To be done =>
Every line from the first one to the line containing "w.node_tree.nodes['Background'].inputs[1].default_value = 0.62" should be echoed exactly; leave out the rest.

Dataset extract =>
***

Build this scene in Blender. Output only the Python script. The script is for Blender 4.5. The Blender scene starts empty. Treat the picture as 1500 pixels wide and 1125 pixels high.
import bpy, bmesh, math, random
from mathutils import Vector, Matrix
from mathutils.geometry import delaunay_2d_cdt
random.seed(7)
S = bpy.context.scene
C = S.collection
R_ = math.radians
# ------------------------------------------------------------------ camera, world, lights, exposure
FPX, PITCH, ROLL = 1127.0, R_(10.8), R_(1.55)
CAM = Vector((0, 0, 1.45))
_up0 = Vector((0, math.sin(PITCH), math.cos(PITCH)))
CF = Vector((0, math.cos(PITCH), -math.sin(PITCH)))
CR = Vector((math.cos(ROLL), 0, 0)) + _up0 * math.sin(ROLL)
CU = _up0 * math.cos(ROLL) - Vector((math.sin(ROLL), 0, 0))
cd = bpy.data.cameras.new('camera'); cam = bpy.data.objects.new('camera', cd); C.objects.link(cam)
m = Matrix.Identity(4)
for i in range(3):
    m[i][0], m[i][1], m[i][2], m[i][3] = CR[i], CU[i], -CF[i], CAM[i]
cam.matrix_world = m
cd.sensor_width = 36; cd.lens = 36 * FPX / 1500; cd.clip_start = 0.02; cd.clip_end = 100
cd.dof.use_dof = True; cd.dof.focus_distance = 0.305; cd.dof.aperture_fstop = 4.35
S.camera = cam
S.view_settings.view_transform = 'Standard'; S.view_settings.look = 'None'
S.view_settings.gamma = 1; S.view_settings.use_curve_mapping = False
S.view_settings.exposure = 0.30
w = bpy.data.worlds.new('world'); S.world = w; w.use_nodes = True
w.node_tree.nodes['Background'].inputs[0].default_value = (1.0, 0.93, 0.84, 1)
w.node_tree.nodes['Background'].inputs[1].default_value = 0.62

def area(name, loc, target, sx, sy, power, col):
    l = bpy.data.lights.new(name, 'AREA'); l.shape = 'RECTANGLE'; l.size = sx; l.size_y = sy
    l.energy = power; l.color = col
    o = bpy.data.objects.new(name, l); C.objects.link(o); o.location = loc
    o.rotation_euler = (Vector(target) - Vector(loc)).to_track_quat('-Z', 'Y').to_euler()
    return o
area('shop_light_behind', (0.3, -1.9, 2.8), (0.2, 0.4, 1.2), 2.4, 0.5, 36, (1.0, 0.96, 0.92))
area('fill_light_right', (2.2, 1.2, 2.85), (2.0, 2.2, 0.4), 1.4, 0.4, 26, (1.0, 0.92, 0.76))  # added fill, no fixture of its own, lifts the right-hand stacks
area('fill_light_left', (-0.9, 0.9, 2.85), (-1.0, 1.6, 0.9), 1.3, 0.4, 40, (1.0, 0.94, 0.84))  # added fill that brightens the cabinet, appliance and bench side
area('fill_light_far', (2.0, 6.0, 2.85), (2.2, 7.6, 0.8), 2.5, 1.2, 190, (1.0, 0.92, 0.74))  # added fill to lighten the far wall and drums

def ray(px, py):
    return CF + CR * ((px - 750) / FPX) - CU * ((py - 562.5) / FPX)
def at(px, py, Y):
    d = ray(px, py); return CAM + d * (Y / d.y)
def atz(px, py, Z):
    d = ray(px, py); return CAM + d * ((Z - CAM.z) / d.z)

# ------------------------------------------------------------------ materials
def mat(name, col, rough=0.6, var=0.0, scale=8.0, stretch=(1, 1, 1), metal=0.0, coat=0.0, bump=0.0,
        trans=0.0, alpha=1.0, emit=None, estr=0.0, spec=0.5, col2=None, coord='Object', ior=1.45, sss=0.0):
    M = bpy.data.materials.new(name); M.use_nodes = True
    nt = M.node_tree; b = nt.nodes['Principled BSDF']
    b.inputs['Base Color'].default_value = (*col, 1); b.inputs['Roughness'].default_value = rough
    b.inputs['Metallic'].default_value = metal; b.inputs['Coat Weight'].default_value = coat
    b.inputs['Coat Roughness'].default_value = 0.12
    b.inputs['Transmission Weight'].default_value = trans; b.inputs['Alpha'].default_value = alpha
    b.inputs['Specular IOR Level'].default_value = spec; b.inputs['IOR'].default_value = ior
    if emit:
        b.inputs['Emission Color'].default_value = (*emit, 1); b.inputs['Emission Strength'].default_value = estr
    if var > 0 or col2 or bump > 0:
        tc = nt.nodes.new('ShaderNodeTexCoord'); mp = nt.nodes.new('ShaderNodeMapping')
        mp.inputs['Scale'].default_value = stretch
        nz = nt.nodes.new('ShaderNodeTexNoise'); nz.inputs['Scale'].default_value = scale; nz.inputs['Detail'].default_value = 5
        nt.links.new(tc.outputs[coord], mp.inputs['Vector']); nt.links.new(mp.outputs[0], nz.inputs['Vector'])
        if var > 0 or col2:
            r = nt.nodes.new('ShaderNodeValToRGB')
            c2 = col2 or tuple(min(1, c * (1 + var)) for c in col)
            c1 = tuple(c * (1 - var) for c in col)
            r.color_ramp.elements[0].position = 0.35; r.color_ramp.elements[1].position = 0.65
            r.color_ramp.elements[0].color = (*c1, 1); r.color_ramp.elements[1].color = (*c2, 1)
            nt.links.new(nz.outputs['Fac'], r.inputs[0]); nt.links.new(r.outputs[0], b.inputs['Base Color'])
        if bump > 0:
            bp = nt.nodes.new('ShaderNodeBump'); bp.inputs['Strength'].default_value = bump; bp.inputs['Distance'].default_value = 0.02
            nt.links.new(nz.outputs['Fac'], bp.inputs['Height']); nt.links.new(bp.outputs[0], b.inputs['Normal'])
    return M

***

Response =>
Build this scene in Blender. Output only the Python script. The script is for Blender 4.5. The Blender scene starts empty. Treat the picture as 1500 pixels wide and 1125 pixels high.
import bpy, bmesh, math, random
from mathutils import Vector, Matrix
from mathutils.geometry import delaunay_2d_cdt
random.seed(7)
S = bpy.context.scene
C = S.collection
R_ = math.radians
# ------------------------------------------------------------------ camera, world, lights, exposure
FPX, PITCH, ROLL = 1127.0, R_(10.8), R_(1.55)
CAM = Vector((0, 0, 1.45))
_up0 = Vector((0, math.sin(PITCH), math.cos(PITCH)))
CF = Vector((0, math.cos(PITCH), -math.sin(PITCH)))
CR = Vector((math.cos(ROLL), 0, 0)) + _up0 * math.sin(ROLL)
CU = _up0 * math.cos(ROLL) - Vector((math.sin(ROLL), 0, 0))
cd = bpy.data.cameras.new('camera'); cam = bpy.data.objects.new('camera', cd); C.objects.link(cam)
m = Matrix.Identity(4)
for i in range(3):
    m[i][0], m[i][1], m[i][2], m[i][3] = CR[i], CU[i], -CF[i], CAM[i]
cam.matrix_world = m
cd.sensor_width = 36; cd.lens = 36 * FPX / 1500; cd.clip_start = 0.02; cd.clip_end = 100
cd.dof.use_dof = True; cd.dof.focus_distance = 0.305; cd.dof.aperture_fstop = 4.35
S.camera = cam
S.view_settings.view_transform = 'Standard'; S.view_settings.look = 'None'
S.view_settings.gamma = 1; S.view_settings.use_curve_mapping = False
S.view_settings.exposure = 0.30
w = bpy.data.worlds.new('world'); S.world = w; w.use_nodes = True
w.node_tree.nodes['Background'].inputs[0].default_value = (1.0, 0.93, 0.84, 1)
w.node_tree.nodes['Background'].inputs[1].default_value = 0.62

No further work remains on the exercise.